In another video clip played by Carlson, Schiff said Russia's 2014 invasion of Ukraine "was a threat to the peace and security of Europe."

"If we had not supported Ukraine in 2014, if the members of this body had not voted overwhelmingly on a bipartisan basis for military assistance to rebuild Ukraine's military, there is no question it would have invited further Russian adventurism in Ukraine and perhaps elsewhere in the heart of Europe," Schiff said. "It would have weakened our allies and exposed U.S. troops stationed in Europe to greater danger."

"How exactly is this the impeachment we were promised?" Carlson asked. "Wasn't it supposed to be about the abuse of power and the contempt of Congress? Aren't those the charges? How did we get to the part where Russia invades Belgium?"

"Trump got the nomination and then won," Carlson said. "But Washington still has not recovered from the shock and rather than learn from the result, they doubled down. They blamed the defeat on Russian Facebook ads that nobody saw. And in response to those ads that nobody saw, they're demanding that America risk war with the world's largest nuclear power."

"We've mocked Adam Schiff many times in the show and we hope to in the future," Carlson said in closing. "But on this matter, we're deadly serious. If this guy's public statements reflect what he actually believes, he is dangerous to the country for real."

The core issue of the Senate impeachment trial is a phone call in July 2019, during which Trump allegedly asked Ukrainian president Volodymyr Zelenskiy to "do us a favor," reportedly asking Zelenskiy to announce an investigation into Trump's political opponent former Vice President Joe Biden and his son, Hunter, who had worked for Ukrainian natural gas company, Burisma Holdings.
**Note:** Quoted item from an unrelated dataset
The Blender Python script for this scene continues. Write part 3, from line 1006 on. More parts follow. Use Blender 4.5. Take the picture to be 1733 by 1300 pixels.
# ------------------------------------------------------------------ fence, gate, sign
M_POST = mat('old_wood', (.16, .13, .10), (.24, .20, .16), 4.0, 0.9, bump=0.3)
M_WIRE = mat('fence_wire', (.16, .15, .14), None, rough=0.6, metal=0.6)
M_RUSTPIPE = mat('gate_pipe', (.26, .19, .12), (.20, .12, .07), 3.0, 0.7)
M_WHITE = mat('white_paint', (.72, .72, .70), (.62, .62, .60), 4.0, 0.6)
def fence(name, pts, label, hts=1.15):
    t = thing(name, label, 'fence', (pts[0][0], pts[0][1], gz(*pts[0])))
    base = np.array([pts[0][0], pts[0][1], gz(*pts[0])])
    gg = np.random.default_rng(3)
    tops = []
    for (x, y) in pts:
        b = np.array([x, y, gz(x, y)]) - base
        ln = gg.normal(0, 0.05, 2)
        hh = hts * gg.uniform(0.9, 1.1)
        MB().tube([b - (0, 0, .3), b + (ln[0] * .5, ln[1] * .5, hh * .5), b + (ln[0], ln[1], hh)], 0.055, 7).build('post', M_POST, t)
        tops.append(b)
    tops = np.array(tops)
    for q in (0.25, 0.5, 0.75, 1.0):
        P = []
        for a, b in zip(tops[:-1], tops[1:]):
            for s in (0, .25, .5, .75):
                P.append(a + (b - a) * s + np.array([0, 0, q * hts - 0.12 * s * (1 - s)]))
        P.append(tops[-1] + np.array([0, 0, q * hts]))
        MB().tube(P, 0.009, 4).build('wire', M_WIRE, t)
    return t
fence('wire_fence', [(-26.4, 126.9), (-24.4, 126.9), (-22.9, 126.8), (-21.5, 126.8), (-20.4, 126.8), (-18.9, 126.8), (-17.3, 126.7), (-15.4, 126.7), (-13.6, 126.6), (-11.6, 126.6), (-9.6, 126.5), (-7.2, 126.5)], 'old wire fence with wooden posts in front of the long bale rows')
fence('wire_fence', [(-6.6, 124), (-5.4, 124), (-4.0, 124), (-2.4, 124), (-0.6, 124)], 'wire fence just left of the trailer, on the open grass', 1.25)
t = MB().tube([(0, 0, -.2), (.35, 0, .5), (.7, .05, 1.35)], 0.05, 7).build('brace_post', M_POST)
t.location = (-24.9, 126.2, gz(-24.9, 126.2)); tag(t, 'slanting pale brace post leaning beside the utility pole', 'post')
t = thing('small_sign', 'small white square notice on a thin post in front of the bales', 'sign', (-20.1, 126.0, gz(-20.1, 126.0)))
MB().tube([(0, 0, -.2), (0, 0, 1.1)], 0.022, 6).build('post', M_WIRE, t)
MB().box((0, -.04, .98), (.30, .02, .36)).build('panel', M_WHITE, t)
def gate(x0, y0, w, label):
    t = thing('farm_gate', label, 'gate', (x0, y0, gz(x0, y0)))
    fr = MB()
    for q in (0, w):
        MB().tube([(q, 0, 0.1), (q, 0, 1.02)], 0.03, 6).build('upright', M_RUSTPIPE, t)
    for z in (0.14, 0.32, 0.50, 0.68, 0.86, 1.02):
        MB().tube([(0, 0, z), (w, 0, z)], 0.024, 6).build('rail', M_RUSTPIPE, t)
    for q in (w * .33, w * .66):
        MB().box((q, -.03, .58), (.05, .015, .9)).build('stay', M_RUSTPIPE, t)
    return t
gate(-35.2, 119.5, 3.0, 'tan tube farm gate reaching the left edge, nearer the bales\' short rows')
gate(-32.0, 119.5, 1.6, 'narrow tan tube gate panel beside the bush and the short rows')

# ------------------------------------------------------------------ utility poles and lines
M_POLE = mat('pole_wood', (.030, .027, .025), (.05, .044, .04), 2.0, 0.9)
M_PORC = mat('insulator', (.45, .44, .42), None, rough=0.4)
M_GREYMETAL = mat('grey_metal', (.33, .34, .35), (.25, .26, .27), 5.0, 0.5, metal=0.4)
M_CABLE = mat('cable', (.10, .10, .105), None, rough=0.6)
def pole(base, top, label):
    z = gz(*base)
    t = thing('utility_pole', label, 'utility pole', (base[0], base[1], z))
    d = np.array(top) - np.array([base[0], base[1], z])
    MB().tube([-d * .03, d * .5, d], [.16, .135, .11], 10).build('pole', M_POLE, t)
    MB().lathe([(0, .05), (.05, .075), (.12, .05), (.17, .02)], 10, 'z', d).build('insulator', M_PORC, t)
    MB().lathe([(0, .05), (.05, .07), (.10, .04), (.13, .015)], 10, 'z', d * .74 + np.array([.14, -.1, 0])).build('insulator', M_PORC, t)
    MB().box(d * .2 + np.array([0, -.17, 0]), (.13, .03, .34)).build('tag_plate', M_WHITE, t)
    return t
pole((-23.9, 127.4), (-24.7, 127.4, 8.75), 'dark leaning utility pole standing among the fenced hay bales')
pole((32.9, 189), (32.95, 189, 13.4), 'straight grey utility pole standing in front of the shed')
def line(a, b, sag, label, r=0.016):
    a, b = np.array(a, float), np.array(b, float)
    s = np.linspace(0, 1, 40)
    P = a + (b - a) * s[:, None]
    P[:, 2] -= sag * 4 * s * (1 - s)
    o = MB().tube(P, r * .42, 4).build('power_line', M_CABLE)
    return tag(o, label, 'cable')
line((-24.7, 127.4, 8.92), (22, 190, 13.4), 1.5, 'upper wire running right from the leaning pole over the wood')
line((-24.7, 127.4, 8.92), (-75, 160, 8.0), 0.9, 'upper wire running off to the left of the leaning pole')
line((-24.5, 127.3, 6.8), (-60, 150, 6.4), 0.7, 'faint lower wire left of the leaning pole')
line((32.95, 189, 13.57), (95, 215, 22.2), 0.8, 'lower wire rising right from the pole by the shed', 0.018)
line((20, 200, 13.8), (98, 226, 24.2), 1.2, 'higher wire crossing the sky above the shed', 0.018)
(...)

In return for the announcement of the investigation, the White House would release financial and military aid to Ukraine. While both Trump and Zelenskiy have said there was "no pressure" applied during the phone call, an inquiry by the House of Representatives found the request constituted an abuse of power on Trump's part.

Trump stands accused of both abuse of power and obstruction of justice for refusing to respond to subpoenas for documentation and preventing members of his administration from testifying in the November 2019 impeachment inquiry hearings.

Newsweek reached out to Schiff's office for comment but did not receive a response in time for publication.